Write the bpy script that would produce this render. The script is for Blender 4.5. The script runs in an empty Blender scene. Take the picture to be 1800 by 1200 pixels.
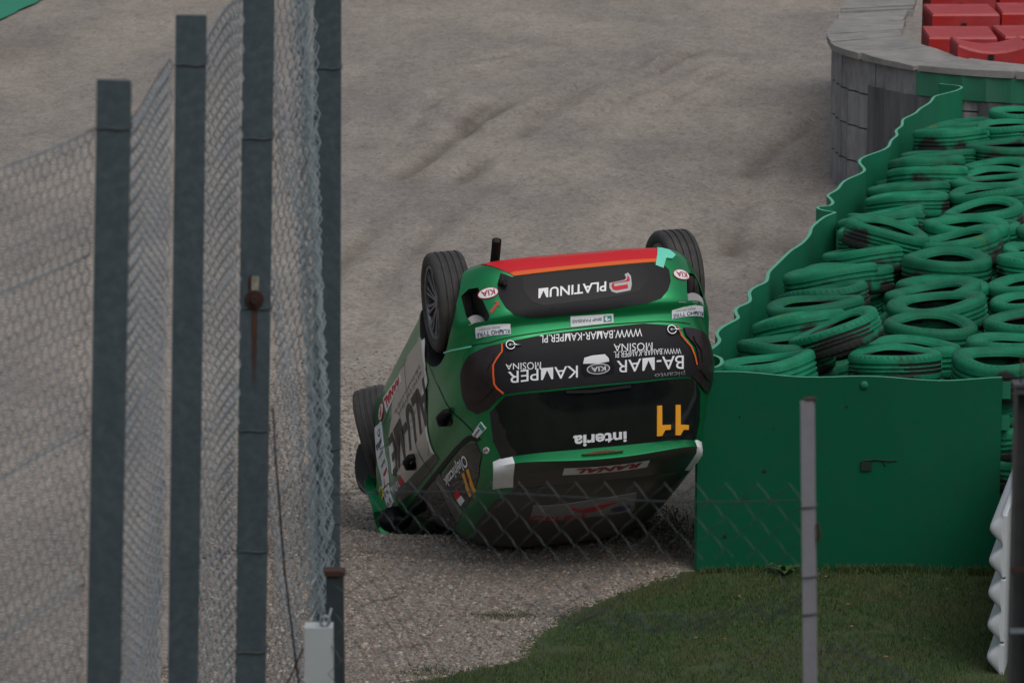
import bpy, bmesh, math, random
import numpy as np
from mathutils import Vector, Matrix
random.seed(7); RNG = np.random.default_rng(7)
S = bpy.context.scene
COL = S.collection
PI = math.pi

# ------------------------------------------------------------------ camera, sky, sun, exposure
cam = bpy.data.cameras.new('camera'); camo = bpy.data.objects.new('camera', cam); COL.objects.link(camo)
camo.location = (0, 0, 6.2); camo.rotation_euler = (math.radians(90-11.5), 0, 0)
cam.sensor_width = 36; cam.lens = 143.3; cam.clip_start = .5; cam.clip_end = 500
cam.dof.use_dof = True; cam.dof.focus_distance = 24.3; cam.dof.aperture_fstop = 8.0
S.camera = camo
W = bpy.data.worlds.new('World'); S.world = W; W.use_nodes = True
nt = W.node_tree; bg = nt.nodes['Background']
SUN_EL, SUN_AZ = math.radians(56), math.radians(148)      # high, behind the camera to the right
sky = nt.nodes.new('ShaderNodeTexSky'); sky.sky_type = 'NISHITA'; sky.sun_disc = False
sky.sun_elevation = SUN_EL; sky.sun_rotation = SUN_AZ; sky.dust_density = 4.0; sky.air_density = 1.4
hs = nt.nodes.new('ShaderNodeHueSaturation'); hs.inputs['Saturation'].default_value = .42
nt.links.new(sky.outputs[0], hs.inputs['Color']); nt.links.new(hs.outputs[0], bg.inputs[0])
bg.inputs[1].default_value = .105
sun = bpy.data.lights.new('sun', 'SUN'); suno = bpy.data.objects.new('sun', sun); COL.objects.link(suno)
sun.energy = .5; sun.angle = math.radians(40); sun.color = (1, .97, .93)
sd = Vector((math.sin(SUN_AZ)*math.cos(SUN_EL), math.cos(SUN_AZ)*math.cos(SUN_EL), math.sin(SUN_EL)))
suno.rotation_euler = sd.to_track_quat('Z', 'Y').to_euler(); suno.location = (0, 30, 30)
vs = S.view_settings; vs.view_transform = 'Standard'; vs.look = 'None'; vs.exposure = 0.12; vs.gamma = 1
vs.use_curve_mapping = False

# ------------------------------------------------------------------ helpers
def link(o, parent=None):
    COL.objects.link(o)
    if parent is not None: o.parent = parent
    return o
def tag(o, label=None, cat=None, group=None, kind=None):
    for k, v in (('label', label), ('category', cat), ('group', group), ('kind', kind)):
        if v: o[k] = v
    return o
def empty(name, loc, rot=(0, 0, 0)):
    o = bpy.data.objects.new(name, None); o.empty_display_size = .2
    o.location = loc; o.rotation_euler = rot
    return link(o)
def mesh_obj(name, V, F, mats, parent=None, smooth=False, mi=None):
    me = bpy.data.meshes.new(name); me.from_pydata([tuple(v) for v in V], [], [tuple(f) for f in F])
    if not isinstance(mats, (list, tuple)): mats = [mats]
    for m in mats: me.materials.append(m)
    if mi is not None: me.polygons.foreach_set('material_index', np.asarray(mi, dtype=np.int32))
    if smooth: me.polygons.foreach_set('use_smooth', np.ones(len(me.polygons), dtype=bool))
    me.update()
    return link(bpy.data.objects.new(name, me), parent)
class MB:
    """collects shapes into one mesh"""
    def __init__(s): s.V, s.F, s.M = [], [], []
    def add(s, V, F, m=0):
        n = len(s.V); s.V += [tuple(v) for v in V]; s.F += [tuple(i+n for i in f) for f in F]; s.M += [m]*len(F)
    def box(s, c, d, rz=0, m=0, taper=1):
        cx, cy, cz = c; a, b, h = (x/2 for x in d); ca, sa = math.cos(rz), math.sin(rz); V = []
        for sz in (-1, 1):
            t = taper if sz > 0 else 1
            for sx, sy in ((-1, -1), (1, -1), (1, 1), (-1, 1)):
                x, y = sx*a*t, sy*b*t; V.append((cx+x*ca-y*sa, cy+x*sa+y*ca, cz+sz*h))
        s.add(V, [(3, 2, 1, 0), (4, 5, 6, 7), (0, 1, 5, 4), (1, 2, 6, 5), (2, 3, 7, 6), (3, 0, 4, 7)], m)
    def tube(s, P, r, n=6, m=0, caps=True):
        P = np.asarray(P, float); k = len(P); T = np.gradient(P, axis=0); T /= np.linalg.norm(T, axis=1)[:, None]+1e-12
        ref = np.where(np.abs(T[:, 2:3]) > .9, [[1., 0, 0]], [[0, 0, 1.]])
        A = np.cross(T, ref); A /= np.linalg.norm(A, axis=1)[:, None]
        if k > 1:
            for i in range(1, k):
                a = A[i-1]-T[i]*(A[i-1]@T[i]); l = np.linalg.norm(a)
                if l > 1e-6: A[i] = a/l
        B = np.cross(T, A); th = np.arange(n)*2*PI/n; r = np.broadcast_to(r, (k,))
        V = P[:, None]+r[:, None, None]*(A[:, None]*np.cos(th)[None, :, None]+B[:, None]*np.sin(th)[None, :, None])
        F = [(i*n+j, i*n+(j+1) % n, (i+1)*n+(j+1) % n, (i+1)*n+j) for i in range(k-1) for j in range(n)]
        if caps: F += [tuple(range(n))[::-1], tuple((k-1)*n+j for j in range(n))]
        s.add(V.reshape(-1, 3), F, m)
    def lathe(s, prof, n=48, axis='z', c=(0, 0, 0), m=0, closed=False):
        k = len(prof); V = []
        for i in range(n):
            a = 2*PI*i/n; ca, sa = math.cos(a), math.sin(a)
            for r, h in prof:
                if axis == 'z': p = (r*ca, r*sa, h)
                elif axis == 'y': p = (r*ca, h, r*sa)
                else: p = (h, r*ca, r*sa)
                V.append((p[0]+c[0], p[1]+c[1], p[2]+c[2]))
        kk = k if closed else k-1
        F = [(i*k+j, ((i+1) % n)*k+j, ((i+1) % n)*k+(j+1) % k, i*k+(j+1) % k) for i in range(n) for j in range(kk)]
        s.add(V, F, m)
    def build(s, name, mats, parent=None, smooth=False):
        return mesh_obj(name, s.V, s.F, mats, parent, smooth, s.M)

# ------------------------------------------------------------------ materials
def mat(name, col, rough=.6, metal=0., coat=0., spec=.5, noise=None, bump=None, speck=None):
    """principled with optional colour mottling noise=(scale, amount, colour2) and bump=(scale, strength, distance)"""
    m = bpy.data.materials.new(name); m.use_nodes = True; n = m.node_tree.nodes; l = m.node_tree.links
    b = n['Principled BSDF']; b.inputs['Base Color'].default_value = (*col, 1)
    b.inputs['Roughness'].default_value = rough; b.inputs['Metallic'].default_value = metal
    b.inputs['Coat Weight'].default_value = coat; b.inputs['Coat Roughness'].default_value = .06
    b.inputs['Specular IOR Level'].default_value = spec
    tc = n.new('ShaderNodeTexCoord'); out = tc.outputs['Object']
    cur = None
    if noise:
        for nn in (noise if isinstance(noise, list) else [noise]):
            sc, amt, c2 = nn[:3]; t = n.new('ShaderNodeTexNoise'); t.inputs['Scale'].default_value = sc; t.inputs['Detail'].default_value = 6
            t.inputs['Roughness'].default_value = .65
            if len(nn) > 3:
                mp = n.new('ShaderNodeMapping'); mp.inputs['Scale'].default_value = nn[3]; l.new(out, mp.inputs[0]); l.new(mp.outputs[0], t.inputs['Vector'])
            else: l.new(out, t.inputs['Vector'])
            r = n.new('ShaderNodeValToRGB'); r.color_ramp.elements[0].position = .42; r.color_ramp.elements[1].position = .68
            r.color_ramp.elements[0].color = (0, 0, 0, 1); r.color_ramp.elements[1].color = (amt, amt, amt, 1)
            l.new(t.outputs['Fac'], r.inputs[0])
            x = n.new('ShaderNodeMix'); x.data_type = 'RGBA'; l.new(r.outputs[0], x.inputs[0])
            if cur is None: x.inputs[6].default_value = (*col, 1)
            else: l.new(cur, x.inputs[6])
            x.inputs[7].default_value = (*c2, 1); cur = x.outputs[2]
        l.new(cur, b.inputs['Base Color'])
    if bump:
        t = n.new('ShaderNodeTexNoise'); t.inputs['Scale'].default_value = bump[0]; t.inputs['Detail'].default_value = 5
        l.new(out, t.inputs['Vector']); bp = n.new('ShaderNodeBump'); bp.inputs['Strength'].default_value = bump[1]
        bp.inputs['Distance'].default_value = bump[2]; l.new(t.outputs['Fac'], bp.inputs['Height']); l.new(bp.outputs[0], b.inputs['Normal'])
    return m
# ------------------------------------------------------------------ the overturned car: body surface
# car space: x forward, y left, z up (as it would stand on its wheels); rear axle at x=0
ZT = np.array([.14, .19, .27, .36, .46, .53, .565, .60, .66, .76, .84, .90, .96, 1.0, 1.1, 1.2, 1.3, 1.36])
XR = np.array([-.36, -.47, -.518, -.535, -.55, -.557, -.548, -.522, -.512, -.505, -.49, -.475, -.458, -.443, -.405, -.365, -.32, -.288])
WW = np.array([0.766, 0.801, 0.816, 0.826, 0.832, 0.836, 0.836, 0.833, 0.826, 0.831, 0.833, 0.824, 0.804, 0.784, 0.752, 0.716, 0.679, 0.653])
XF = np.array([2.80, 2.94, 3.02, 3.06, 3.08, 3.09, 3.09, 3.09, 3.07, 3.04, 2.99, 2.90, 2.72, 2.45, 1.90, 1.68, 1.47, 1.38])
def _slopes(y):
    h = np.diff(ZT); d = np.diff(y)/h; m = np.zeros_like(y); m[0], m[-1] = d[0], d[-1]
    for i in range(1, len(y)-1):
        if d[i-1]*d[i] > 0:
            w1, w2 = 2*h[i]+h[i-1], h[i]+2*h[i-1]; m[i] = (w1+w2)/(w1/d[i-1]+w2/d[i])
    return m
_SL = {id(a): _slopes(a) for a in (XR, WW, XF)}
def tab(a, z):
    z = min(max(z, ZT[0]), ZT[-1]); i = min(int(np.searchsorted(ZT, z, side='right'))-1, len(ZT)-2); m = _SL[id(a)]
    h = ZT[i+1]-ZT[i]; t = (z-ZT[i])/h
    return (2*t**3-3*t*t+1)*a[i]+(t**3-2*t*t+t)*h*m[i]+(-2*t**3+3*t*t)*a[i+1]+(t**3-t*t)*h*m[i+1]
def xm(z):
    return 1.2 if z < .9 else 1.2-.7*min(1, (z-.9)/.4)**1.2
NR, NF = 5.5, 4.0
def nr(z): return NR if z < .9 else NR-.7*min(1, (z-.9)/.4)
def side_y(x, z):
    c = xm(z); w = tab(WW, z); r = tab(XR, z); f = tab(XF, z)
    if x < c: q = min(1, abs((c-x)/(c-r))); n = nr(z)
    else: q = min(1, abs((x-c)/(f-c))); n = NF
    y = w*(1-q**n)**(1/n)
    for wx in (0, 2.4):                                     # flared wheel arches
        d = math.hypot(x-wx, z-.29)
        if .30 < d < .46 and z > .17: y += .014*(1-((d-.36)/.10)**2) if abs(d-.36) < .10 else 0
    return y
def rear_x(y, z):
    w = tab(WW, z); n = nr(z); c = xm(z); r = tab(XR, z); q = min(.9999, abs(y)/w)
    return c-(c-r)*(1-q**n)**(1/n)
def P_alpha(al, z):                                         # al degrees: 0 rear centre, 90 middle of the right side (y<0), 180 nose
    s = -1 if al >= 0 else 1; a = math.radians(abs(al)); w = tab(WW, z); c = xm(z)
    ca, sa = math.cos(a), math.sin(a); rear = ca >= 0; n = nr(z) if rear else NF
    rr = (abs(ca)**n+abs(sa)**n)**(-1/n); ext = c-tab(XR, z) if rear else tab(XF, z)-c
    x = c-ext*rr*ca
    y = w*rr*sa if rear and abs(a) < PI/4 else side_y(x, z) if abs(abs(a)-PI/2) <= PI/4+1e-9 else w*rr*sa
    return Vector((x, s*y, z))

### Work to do
Please restate the material above line by line, exactly, beginning at its first line and ending with the line that contains "PI = math.pi", without any pictures.

### Complete answer
Write the bpy script that would produce this render. The script is for Blender 4.5. The script runs in an empty Blender scene. Take the picture to be 1800 by 1200 pixels.
import bpy, bmesh, math, random
import numpy as np
from mathutils import Vector, Matrix
random.seed(7); RNG = np.random.default_rng(7)
S = bpy.context.scene
COL = S.collection
PI = math.pi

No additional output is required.